Today I got a nice reminder of why having a union might be a real benefit. My partner is a "freeway flyer." That is, she makes a living by teaching as "adjunct faculty" at various colleges. "Adjunct faculty" is fancy language for a temp worker -- she gets no benefits and no guaranteed contracts. But one of the places she works does require her to be part of a faculty union.

Yesterday she taught her last class of the semester; today she got a note from her union rep:

In case you are interested, here is information regarding unemployment.

All part-time faculty are entitled to collect unemployment benefits based upon legal precedence set forth in the Cervisi case that was litigated by the CFT local at City College of San Francisco over a decade ago.

There are two key elements to demonstrate your legal right to collect benefits.
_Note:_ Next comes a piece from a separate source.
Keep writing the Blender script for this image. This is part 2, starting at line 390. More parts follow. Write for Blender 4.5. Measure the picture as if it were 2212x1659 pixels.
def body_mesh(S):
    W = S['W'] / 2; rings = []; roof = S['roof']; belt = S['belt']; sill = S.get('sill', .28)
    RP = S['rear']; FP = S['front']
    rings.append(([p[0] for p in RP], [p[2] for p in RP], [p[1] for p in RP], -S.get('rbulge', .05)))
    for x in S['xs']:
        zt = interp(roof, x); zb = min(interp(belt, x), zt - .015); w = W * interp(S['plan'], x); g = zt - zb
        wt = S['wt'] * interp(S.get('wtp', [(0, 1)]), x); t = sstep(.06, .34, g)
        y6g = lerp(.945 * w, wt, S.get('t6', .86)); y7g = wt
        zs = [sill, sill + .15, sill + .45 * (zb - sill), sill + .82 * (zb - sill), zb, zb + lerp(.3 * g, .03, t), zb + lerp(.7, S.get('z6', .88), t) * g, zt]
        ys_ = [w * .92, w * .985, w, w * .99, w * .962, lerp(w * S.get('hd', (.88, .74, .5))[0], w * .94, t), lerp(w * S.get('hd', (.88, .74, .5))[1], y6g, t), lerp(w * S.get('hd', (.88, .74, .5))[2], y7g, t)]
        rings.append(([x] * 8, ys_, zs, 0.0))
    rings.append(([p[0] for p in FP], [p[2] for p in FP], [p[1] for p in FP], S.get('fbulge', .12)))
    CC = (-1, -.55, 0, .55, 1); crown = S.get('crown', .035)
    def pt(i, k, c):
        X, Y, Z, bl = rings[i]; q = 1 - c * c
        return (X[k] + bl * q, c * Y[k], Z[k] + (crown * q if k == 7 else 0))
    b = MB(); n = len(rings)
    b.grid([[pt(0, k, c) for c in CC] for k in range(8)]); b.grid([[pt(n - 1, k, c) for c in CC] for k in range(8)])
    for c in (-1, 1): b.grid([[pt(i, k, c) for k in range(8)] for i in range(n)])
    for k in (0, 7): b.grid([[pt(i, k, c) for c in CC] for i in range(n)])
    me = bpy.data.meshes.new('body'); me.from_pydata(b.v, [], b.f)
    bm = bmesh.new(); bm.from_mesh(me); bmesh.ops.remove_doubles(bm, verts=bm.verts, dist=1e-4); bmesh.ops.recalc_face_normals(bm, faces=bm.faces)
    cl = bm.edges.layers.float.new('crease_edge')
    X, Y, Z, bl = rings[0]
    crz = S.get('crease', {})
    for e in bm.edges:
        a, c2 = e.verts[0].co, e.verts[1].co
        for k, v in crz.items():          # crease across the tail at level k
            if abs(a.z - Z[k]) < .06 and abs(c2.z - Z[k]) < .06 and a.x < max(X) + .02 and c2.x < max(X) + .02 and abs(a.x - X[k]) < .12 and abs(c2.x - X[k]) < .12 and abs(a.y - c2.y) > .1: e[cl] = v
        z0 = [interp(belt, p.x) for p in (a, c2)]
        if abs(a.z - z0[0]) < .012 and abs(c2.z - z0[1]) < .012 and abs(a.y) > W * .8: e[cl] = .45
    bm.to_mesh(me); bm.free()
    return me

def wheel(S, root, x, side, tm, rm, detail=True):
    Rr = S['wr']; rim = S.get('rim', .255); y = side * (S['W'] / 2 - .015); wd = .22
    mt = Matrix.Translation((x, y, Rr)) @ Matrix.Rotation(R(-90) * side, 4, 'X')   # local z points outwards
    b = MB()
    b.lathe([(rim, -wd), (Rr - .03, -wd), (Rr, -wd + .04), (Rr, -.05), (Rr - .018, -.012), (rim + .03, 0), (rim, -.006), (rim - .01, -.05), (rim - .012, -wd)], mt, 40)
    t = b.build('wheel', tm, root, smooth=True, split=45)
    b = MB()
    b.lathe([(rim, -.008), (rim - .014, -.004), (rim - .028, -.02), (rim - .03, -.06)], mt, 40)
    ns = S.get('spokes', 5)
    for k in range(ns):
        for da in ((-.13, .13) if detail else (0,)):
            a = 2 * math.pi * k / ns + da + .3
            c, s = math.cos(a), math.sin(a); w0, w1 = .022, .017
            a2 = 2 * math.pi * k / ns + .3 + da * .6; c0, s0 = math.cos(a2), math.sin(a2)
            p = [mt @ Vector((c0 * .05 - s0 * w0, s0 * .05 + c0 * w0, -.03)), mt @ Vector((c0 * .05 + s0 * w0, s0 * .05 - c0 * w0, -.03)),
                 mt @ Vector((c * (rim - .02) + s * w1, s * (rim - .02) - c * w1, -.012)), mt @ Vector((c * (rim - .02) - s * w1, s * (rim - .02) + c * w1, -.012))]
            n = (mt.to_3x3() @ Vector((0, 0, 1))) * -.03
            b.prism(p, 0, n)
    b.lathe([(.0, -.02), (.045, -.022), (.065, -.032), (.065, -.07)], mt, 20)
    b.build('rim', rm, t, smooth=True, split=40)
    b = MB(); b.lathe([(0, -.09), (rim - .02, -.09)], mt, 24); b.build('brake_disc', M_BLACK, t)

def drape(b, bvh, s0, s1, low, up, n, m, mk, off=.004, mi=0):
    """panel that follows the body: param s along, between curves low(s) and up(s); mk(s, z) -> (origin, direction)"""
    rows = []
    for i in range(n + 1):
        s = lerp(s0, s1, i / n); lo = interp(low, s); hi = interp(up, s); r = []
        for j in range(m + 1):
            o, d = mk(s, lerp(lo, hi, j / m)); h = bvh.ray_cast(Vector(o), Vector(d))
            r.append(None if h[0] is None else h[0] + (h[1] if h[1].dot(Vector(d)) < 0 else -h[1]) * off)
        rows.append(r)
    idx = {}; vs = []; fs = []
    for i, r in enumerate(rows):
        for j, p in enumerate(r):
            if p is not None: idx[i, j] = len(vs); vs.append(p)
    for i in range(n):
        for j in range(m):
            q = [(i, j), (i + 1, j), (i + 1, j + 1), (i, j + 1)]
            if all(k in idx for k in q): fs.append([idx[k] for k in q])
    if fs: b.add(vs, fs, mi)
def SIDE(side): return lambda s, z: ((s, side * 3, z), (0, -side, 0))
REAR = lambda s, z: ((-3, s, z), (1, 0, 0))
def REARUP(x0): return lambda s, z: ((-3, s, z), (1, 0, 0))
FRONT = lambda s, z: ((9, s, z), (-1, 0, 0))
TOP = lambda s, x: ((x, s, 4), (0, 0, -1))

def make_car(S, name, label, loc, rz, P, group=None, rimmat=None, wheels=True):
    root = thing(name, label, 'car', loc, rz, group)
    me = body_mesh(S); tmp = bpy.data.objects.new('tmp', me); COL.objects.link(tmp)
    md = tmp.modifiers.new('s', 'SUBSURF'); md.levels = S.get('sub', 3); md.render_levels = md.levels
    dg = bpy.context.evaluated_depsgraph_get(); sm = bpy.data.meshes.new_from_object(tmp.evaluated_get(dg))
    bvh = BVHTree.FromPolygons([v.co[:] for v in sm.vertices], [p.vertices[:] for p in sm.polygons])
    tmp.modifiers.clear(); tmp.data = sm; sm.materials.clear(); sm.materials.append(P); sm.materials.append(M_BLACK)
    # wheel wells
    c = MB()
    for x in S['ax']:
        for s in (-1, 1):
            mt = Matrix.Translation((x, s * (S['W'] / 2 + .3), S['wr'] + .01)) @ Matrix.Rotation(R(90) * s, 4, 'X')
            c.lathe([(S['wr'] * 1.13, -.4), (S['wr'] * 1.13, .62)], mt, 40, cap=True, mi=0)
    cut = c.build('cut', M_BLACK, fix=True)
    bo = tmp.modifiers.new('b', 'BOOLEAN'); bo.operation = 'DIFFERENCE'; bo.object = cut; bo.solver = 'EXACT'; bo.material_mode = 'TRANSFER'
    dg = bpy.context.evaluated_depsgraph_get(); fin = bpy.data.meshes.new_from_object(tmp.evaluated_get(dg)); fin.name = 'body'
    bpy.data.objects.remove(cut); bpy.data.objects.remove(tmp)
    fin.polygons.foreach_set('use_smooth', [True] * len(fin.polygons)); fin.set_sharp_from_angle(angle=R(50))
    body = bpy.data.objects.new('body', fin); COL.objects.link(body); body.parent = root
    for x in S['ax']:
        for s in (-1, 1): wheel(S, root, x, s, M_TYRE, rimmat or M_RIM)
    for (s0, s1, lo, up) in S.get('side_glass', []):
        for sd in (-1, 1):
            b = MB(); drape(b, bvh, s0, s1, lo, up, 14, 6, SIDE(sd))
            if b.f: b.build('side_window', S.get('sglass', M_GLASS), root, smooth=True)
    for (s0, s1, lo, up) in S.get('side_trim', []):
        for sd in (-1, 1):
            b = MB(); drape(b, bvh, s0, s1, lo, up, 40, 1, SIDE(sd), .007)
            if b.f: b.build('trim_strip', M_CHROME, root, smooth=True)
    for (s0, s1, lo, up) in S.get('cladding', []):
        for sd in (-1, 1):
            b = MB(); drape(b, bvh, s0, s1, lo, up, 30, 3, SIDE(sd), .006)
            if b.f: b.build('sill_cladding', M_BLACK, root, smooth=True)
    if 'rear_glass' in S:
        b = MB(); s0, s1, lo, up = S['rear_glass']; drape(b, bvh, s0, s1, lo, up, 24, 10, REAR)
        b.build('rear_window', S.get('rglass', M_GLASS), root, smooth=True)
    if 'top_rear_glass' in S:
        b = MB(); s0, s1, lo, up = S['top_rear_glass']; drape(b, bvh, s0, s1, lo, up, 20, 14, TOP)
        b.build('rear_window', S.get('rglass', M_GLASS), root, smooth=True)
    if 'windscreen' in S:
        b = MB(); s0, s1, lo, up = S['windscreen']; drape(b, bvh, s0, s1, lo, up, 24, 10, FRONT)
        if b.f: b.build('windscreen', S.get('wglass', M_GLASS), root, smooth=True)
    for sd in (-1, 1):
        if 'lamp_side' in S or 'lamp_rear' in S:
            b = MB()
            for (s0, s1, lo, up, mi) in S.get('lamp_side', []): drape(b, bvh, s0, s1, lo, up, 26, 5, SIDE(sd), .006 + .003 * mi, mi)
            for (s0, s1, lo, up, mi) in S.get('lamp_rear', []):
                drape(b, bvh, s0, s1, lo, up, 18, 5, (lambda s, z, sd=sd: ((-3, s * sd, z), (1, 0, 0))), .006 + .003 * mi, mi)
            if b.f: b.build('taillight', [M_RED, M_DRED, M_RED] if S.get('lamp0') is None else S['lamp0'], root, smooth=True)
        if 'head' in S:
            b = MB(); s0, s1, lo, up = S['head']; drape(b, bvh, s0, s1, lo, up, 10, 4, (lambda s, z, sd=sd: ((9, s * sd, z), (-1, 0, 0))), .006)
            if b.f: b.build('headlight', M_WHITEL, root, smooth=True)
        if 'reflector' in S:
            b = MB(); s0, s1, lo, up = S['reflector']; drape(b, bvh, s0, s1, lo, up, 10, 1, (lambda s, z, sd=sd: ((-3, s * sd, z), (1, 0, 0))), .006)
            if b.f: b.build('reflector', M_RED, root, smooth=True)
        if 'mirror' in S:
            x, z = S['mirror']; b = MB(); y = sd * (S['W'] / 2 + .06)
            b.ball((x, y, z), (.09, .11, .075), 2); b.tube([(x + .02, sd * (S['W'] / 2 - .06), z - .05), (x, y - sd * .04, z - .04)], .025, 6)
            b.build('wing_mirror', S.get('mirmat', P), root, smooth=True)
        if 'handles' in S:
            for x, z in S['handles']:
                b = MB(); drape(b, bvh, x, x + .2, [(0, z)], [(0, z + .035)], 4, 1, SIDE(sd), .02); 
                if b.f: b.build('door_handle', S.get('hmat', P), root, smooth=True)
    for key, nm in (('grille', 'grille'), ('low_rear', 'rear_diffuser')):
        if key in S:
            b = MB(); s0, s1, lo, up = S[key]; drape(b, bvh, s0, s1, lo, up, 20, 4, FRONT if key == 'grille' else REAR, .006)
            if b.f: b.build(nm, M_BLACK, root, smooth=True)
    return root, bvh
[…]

You have been laid off due to "LACK OF WORK". In other words, there are no more classes to teach. Thus, you are legally unemployed. It doesn't matter if the employer still owes you money. You are unemployed after you finish teaching your last class.

The possibility of reemployment is "CONTINGENT UPON ENROLLMENT". While you may think it probable that you will be re-employed, technically, and thus, legally, you have NO GUARANTEED CONTRACT to be re-employed.

Semester after semester, part-timers' classes are cancelled due to lack of enrollment, so apply for the unemployment insurance benefit that you have paid for in your payroll deductions. To do so, go to ….

Now my partner is an adult; she knows this -- but all of us could use often use someone to remind us that we have rights and should use them.